A minha forte impressão é que quanto mais se estuda as alianças estabelecidas ao longo da revelação bíblica menos aliancista (como sistema) o indivíduo se torna. Conceitos estranhos ao texto bíblico como o da “aliança da graça” atrapalham o intérprete de observar nuances de continuidade e descontinuidade entre as alianças estabelecidas no Antigo Testamento e que se desdobram no Novo Testamento. Bruce Waltke (“Teologia do Antigo Testamento”), por exemplo, ecoando a Confissão de Fé de Westminster, descreve a aliança da graça com base em Gênesis 3.15: “Ele [Deus] começa firmando uma aliança com os primeiros representantes da humanidade, a fim de lhes dar uma semente eleita capaz de derrotar o arqui-inimigo deles (Gn 3.15)” (p. 325). A primeira pergunta que o leitor sensível ao texto e seu contexto fará é: Se Gn 3.15 define a aliança da graça feita com Adão e Eva, por que ela é estabelecida em um discurso feito à serpente, e não a Adão, o representante federal? Ou seja, a primeira aliança de Deus com a humanidade não provém de um discurso direto a Adão e Eva, com os quais Deus fala na sequência (v. 16, 17-19), mas em uma palavra à serpente. Um jeito bem estranho de se estabelecer uma aliança, visto que a serpente é adversária da humanidade, e não sua representante. Se Deus quisesse fazer uma aliança com a humanidade, ele o faria na palavra dirigida a Adão em Gênesis 3.17-19, mas não é isso que o texto relata. Ao longo do enredo bíblico, Deus faz aliança com os representantes de um grupo da humanidade ou da humanidade como um todo, mas jamais com o adversário do grupo a que a aliança se destina.

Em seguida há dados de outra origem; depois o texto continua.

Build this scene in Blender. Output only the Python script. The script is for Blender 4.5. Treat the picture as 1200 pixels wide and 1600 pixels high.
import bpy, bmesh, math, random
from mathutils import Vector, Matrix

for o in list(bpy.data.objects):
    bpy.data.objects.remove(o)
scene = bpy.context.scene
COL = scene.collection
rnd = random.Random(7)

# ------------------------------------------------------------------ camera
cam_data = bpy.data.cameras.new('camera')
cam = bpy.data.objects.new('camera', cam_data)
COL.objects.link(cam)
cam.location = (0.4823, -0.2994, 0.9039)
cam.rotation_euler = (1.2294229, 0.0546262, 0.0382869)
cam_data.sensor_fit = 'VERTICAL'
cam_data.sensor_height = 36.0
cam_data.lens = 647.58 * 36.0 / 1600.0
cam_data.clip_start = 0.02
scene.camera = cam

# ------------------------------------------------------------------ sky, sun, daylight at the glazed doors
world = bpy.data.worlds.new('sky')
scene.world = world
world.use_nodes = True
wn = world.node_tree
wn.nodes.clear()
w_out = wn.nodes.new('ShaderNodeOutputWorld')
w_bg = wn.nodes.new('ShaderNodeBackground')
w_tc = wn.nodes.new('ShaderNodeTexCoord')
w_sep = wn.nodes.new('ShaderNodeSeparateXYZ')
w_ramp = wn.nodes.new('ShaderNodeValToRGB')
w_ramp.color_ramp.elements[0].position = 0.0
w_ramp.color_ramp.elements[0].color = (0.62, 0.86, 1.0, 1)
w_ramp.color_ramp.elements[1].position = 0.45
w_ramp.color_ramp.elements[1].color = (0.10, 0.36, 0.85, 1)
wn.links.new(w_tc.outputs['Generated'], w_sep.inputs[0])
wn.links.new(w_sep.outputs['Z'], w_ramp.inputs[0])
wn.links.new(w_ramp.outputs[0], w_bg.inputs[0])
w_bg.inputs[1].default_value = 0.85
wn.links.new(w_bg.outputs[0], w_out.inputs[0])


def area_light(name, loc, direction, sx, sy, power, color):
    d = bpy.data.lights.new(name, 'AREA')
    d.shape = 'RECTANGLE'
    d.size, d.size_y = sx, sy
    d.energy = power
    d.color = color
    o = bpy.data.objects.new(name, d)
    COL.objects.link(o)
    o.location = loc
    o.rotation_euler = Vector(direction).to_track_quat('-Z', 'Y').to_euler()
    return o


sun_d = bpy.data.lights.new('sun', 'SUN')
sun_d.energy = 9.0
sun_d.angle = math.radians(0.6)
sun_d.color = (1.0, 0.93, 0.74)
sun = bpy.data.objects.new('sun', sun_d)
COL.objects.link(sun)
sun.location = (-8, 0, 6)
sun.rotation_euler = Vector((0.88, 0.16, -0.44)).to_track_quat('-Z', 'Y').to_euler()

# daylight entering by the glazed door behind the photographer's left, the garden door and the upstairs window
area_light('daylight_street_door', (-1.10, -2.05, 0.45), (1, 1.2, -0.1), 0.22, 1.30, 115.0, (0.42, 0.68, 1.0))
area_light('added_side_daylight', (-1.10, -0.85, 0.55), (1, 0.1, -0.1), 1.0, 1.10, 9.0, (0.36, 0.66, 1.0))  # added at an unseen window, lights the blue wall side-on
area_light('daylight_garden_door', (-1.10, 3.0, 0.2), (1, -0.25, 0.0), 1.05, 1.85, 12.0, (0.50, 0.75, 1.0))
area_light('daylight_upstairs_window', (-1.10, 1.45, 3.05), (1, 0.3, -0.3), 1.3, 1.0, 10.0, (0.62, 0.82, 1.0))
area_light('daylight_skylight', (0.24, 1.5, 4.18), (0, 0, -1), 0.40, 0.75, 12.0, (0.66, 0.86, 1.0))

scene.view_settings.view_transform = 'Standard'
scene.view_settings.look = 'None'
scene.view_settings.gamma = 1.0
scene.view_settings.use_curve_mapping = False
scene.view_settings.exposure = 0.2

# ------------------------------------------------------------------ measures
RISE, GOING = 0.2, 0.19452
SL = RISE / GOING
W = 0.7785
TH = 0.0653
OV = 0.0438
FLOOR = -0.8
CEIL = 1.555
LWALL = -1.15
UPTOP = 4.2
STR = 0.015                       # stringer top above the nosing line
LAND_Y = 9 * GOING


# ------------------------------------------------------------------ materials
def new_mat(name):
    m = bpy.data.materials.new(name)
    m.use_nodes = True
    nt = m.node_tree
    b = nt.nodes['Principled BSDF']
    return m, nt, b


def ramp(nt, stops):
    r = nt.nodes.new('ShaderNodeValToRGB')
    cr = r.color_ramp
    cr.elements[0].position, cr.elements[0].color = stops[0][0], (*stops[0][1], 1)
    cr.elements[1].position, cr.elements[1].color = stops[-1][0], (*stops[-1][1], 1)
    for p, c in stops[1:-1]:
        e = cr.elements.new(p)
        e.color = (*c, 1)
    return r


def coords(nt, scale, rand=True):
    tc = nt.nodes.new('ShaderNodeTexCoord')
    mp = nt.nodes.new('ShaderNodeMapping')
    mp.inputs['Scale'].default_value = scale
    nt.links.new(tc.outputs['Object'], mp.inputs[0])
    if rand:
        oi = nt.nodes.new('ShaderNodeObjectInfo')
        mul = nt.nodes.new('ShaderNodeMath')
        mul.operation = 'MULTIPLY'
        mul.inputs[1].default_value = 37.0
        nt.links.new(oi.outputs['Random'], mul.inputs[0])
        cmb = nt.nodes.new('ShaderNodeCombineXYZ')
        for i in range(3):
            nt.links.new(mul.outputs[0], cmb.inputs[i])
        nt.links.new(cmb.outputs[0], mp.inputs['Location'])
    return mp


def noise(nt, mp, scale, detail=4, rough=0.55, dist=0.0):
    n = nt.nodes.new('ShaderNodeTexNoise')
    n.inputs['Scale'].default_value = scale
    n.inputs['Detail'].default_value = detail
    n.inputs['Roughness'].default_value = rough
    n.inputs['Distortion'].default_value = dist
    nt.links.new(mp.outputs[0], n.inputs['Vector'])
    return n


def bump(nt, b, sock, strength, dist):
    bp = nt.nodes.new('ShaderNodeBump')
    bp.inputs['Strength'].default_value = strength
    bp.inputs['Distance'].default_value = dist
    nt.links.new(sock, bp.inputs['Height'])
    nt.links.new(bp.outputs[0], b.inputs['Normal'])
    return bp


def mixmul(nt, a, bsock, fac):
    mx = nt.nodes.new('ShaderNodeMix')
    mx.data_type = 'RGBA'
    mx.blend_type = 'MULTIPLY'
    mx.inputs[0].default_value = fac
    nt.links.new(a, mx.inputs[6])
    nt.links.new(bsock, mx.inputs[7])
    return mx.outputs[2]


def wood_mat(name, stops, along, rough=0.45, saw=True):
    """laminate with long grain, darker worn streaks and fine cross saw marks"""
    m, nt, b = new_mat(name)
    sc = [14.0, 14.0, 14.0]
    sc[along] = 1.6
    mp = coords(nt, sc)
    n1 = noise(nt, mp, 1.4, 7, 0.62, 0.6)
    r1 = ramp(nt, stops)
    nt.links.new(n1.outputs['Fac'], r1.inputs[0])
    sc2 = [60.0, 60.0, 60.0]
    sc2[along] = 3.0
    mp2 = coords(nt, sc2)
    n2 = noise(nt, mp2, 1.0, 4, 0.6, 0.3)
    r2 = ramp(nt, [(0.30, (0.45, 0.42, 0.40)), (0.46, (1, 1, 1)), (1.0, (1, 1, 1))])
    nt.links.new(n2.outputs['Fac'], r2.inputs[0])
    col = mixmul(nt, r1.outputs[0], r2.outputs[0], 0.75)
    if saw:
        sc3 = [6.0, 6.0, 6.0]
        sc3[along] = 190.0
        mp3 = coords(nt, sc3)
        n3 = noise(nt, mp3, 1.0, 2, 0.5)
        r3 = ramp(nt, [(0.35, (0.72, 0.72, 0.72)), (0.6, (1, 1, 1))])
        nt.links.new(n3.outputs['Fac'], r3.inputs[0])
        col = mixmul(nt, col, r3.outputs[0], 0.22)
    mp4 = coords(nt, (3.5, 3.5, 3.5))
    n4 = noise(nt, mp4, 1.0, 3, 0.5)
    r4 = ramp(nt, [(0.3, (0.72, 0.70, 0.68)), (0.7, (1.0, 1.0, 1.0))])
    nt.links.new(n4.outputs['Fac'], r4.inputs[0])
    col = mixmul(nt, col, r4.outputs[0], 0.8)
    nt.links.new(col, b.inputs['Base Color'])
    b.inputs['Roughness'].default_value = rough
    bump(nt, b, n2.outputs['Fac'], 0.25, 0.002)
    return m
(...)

O segundo aspecto bastante estranho do conceito de “aliança da graça” é que ela abrange todo o enredo do Antigo Testamento até Jesus Cristo (veja o cap. VII da Confissão de Fé de Westminster), deixando de observar distinções significativas entre alianças, como a mosaica e a nova aliança. Todos nós sabemos que a graça de Deus está presente em toda a narrativa bíblica (incluindo o período pré-queda). Não é esse o ponto aqui. A questão fundamental é que o próprio texto bíblico mostra que há descontinuidade na maneira de Deus administrar seu relacionamento com o homem na nova aliança e na mosaica, sendo ambas formas de aplicação da aliança abraâmica. O profeta Jeremias deixa claro o contraste entre aliança mosaica e nova aliança: “Eis aí vêm dias, diz o SENHOR, em que firmarei nova aliança com a casa de Israel e com a casa de Judá. Não conforme a aliança que fiz com seus pais, no dia em que os tomei pela mão, para os tirar da terra do Egito; porquanto eles anularam a minha aliança, não obstante eu os haver desposado, diz o SENHOR” (Jr 31.31,32). Ou seja, as duas alianças não são as mesmas, mas distintas, a ponto da nova aliança substituir a aliança mosaica. O apóstolo Paulo reconheceu isso em 2Coríntios 3. Ele contrasta seu ministério com o ministério da antiga aliança usando termos técnicos do AT para se referir tanto à antiga quanto à nova aliança: “estando já manifestos como carta de Cristo, produzida pelo nosso ministério, escrita não com tinta, mas pelo Espírito do Deus vivente, não em tábuas de pedra, mas em tábuas de carne, isto é, nos corações […] a nossa suficiência vem de Deus, o qual nos habilitou para sermos ministros de uma nova aliança, não da letra, mas do Espírito; porque a letra mata, mas o Espírito vivifica” (2Co 3.3,5-6). Portanto chamar a aliança mosaica e a nova aliança de “aliança da graça” impede o indivíduo de observar as distinções que há entre alianças estabelecidas ao longo do enredo bíblico.
A solução é seguir o progresso da revelação bíblica, vendo como as alianças feitas com Abraão e por meio de Moisés estão relacionadas ou como a aliança davídica tem aspectos de continuidade e descontinuidade com a aliança mosaica. Uma boa teologia bíblica deve preceder uma boa teologia sistemática, se invertermos o processo, faremos o texto das Escrituras apenas refletir nossos pensamentos e sistemas, quando o correto seria nossos sistemas e teologia refletirem o texto bíblico.